[Scene script records]

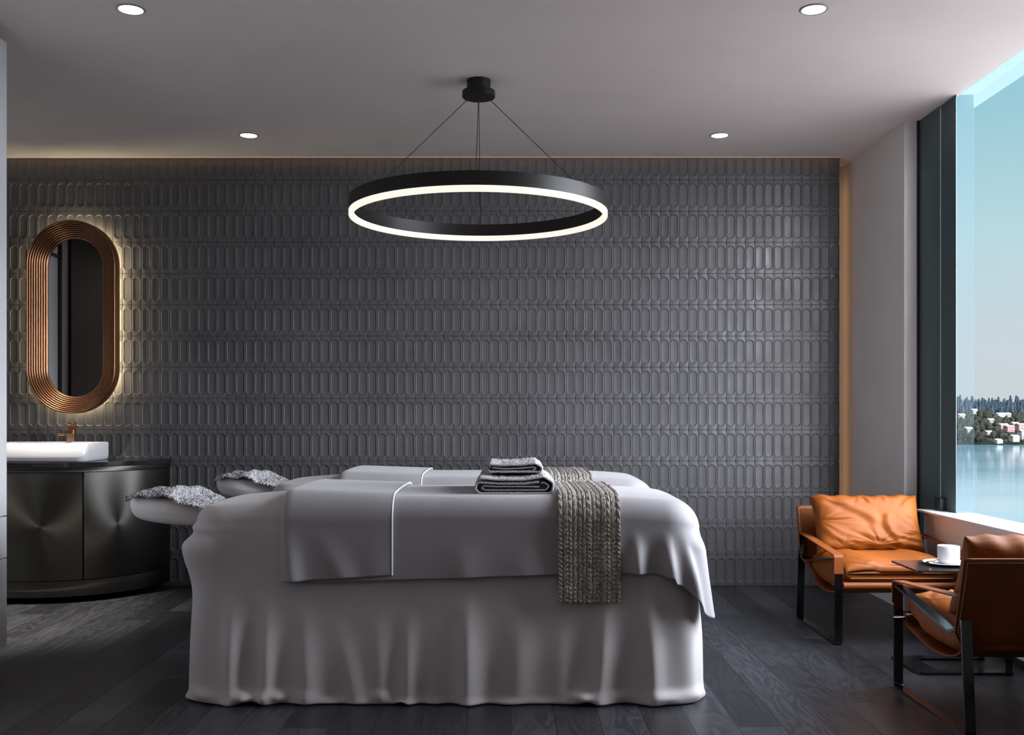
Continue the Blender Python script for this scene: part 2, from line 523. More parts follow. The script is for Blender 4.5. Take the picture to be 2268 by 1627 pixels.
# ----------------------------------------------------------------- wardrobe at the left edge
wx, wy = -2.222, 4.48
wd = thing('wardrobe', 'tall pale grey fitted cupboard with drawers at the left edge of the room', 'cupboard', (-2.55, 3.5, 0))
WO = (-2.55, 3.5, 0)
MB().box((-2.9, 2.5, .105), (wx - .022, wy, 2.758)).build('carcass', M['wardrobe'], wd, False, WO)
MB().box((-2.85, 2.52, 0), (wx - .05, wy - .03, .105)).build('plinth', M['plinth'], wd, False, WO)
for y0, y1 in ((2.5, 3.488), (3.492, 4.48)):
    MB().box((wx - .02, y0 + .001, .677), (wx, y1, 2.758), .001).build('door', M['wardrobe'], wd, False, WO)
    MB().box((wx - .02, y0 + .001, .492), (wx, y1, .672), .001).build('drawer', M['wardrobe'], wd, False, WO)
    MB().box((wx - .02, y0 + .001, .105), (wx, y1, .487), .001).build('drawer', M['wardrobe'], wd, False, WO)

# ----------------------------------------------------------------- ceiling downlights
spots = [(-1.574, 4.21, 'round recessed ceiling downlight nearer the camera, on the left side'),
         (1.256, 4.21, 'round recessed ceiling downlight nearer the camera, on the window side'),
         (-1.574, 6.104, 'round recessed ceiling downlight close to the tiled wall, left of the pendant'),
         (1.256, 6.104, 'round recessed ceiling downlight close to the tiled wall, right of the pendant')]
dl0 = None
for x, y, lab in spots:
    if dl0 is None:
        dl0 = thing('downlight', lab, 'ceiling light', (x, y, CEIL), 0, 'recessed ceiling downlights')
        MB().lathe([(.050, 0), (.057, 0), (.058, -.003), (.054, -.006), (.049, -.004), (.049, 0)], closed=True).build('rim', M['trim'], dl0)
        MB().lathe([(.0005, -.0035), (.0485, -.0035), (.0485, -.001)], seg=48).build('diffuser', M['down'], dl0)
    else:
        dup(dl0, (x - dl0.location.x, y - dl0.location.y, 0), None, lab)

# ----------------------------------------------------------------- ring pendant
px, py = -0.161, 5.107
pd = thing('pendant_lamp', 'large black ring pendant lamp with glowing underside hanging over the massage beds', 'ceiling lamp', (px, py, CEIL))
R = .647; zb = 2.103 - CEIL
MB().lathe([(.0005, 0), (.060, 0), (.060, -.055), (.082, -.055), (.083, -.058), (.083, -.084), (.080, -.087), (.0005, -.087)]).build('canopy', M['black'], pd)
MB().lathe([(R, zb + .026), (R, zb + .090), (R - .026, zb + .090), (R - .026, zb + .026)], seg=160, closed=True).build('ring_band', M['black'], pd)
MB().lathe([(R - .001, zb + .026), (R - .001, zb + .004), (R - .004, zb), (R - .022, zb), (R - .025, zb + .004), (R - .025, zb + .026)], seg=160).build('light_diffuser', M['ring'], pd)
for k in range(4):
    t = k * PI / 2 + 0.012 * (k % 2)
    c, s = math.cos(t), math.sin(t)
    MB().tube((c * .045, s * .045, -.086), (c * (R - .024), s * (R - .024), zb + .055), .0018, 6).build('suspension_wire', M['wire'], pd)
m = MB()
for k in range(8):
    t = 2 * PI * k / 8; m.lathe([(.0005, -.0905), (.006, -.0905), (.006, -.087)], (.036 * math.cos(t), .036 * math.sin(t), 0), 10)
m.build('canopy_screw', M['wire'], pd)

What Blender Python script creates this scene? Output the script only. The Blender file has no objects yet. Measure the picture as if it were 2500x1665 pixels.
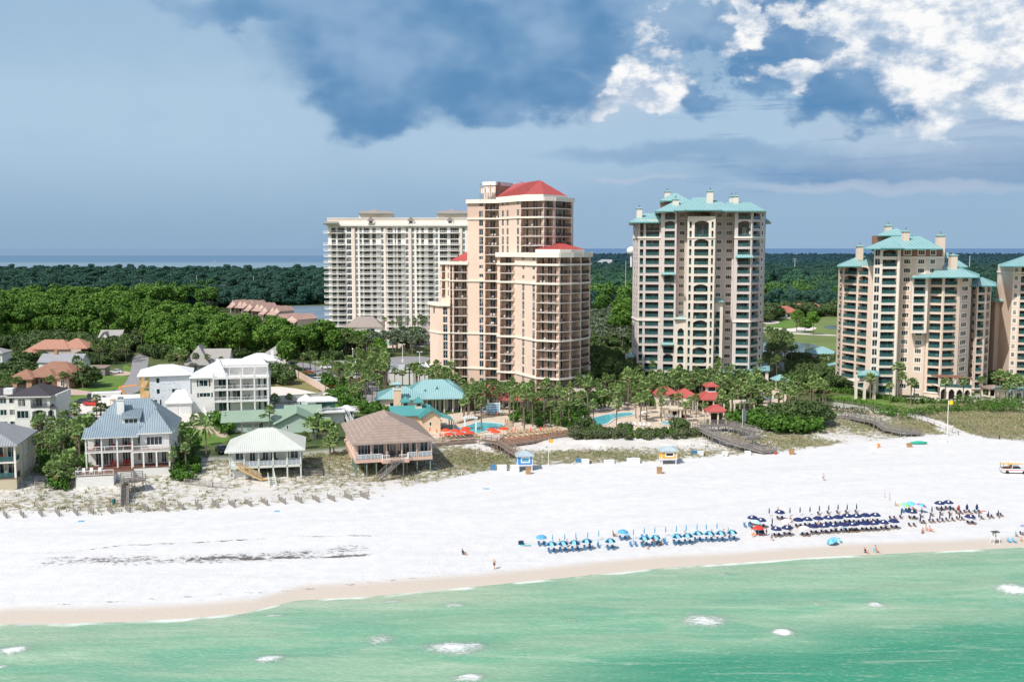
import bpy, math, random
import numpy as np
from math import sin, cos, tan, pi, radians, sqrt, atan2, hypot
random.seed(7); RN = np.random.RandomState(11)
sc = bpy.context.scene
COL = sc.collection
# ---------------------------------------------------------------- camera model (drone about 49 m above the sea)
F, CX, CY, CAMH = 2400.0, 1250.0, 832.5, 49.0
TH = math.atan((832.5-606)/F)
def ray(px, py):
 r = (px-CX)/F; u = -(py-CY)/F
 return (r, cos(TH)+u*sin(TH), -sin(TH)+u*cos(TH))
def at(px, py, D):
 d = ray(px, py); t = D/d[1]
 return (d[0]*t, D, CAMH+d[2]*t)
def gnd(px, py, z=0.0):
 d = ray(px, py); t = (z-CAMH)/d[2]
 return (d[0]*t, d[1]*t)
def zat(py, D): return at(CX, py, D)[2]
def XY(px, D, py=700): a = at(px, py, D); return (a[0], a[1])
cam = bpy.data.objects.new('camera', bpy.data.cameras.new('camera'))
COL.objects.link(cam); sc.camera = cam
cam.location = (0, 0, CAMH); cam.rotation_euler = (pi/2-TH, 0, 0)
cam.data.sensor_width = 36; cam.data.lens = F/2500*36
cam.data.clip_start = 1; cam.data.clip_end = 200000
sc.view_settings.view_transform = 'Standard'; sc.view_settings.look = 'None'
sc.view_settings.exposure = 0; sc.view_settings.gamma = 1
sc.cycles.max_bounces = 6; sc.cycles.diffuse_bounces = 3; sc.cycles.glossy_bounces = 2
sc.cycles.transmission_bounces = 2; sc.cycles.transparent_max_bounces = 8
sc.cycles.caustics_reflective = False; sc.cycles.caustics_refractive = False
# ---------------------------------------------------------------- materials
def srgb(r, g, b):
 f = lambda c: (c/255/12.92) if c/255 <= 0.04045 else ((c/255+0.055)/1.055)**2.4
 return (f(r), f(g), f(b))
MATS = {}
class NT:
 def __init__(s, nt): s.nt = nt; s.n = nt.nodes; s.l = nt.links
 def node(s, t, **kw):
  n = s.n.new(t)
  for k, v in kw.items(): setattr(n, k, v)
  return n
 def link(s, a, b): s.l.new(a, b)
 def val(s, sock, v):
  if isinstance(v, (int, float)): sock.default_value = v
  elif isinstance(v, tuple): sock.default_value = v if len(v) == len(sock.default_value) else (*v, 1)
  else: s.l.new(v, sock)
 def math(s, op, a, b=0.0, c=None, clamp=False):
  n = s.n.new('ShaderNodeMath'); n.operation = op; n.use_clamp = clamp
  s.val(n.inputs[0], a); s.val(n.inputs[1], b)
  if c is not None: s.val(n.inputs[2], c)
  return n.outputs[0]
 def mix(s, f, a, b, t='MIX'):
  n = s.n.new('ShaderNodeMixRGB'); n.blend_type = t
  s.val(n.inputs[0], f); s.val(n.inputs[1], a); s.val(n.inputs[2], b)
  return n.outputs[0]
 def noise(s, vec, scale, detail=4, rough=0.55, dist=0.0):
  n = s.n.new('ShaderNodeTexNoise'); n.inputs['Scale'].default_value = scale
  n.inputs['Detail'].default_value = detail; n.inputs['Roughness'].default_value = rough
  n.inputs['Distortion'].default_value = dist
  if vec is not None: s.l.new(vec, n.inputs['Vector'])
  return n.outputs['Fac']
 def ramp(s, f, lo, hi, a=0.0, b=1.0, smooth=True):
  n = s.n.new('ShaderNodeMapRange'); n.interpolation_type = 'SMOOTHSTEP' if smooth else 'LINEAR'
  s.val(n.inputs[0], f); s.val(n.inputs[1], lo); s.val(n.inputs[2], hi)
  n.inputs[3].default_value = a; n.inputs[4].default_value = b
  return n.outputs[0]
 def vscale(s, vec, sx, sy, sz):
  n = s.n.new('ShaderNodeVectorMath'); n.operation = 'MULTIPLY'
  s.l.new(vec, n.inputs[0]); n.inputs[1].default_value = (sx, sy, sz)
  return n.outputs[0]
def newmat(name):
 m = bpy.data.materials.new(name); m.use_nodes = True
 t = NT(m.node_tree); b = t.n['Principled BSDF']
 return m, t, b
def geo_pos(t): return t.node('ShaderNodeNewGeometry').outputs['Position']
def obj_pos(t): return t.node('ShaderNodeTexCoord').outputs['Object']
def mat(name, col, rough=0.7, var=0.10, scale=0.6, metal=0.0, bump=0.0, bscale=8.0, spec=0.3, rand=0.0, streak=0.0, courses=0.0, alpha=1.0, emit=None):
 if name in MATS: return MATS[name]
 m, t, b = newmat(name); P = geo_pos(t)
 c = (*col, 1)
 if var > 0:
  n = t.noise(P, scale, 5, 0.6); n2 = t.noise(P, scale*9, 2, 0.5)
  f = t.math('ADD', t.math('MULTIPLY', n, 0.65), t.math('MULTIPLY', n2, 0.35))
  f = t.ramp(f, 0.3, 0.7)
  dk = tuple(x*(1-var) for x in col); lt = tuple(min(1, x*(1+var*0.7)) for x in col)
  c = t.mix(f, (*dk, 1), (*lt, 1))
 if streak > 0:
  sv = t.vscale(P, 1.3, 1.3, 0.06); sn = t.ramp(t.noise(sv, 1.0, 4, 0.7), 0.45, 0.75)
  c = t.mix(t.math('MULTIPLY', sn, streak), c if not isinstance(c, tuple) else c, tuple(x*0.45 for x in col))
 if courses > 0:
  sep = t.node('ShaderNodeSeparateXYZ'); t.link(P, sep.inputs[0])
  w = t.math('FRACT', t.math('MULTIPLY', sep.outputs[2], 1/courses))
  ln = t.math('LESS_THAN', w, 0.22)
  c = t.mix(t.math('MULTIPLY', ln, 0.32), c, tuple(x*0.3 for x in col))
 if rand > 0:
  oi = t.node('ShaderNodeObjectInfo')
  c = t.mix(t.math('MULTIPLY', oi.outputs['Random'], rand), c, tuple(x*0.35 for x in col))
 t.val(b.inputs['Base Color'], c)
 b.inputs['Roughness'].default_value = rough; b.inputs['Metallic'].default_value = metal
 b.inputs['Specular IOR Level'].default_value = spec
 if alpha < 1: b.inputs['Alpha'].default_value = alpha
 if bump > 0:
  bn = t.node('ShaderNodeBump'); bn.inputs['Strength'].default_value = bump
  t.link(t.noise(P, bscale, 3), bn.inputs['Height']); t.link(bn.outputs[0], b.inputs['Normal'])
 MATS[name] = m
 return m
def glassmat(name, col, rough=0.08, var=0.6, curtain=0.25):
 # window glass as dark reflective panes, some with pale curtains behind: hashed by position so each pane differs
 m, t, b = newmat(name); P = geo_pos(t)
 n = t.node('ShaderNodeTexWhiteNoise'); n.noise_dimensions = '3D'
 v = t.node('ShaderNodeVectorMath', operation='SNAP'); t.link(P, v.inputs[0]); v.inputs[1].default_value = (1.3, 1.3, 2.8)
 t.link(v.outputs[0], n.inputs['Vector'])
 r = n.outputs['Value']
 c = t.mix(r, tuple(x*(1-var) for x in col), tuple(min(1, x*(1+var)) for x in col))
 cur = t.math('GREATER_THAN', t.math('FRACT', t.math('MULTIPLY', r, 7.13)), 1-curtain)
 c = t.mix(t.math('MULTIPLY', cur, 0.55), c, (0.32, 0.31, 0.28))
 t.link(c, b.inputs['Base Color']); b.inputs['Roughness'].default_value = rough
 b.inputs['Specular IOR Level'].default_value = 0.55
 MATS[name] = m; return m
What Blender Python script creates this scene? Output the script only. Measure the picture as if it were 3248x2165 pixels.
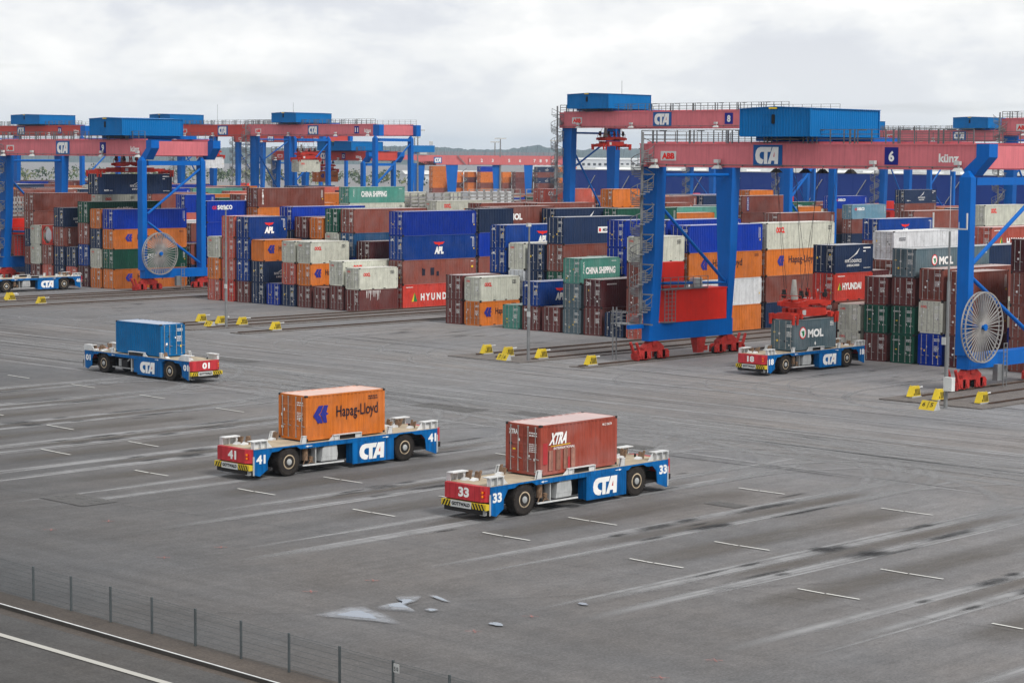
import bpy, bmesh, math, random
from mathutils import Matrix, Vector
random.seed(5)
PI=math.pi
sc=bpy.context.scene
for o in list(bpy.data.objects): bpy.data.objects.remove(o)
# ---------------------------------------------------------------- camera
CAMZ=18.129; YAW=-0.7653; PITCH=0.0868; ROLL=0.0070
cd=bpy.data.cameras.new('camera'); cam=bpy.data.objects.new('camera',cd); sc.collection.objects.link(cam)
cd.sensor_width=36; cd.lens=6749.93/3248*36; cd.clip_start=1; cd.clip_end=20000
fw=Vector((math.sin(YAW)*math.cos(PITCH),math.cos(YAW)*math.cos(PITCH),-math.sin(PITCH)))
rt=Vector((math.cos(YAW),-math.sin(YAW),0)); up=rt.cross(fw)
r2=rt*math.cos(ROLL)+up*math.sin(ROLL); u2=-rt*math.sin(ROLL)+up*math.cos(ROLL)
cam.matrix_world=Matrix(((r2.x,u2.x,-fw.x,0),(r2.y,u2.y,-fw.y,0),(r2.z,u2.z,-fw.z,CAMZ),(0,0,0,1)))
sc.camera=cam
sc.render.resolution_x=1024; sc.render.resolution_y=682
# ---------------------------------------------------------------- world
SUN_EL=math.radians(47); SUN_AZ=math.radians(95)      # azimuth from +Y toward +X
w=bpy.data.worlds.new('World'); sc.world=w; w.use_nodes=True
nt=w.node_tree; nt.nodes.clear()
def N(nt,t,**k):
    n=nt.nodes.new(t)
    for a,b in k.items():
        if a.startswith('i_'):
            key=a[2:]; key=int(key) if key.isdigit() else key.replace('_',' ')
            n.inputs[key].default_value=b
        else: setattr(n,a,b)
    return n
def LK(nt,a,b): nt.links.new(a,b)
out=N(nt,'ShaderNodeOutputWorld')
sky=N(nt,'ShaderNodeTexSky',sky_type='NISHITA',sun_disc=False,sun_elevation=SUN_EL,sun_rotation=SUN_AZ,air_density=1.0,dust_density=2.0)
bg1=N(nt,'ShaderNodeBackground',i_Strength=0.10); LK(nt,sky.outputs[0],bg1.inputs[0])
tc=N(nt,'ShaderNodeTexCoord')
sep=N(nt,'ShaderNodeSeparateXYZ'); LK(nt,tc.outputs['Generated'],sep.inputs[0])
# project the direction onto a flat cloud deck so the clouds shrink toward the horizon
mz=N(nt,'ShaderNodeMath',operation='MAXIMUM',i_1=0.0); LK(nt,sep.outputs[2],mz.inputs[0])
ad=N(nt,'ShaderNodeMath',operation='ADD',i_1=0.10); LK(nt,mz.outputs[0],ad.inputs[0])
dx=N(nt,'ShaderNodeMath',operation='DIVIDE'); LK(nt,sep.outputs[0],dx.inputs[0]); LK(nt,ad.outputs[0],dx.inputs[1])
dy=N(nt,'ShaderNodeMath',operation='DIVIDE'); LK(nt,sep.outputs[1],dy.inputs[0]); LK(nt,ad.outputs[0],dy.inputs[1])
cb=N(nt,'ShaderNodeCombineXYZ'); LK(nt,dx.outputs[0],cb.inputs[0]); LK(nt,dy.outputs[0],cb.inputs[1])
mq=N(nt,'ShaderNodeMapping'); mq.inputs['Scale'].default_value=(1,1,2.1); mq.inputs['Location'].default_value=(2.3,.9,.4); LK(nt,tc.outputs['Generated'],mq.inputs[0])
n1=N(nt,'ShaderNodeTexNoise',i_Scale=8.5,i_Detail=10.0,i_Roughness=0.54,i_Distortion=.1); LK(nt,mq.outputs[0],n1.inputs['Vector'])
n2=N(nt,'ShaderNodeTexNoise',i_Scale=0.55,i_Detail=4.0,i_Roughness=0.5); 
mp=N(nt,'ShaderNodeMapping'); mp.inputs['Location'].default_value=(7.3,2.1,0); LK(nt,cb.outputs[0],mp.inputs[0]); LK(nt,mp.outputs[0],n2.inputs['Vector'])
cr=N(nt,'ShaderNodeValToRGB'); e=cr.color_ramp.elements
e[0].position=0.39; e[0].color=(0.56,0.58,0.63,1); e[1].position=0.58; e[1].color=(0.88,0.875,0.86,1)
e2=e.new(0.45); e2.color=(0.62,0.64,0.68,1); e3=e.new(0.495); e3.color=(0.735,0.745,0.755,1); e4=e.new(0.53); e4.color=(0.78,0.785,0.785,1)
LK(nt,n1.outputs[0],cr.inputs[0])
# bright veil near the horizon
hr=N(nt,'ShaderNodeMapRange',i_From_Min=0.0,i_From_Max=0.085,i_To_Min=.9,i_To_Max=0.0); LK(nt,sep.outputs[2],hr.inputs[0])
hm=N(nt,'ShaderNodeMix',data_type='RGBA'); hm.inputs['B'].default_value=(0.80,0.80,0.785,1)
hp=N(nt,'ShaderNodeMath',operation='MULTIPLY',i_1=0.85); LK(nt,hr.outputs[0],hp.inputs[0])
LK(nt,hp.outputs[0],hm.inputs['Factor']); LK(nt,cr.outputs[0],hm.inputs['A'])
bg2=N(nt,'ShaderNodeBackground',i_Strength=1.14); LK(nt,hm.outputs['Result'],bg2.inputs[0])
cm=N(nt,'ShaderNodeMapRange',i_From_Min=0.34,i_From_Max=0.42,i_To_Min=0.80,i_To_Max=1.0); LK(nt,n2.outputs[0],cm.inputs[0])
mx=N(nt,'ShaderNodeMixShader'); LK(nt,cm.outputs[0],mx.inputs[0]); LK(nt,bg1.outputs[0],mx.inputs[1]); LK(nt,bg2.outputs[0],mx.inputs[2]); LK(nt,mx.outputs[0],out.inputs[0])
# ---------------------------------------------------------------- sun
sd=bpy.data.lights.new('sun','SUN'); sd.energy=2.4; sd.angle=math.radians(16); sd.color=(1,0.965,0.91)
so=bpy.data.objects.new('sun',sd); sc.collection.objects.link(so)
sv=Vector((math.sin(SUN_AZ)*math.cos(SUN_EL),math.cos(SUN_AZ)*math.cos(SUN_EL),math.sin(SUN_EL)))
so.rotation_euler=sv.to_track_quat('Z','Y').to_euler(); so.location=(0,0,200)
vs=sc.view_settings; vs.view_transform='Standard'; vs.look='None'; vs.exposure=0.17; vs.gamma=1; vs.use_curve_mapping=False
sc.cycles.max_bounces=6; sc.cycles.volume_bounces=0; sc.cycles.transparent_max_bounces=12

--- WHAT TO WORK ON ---
Gather each line in the data that holds the string "were".

--- REPLY TO THE EXERCISE ---
What Blender Python script creates this scene? Output the script only. The Blender file has no objects yet. Measure the picture as if it were 2500x1665 pixels.
What Blender Python script creates this scene? Output the script only. Measure the picture as if it were 3248x2165 pixels.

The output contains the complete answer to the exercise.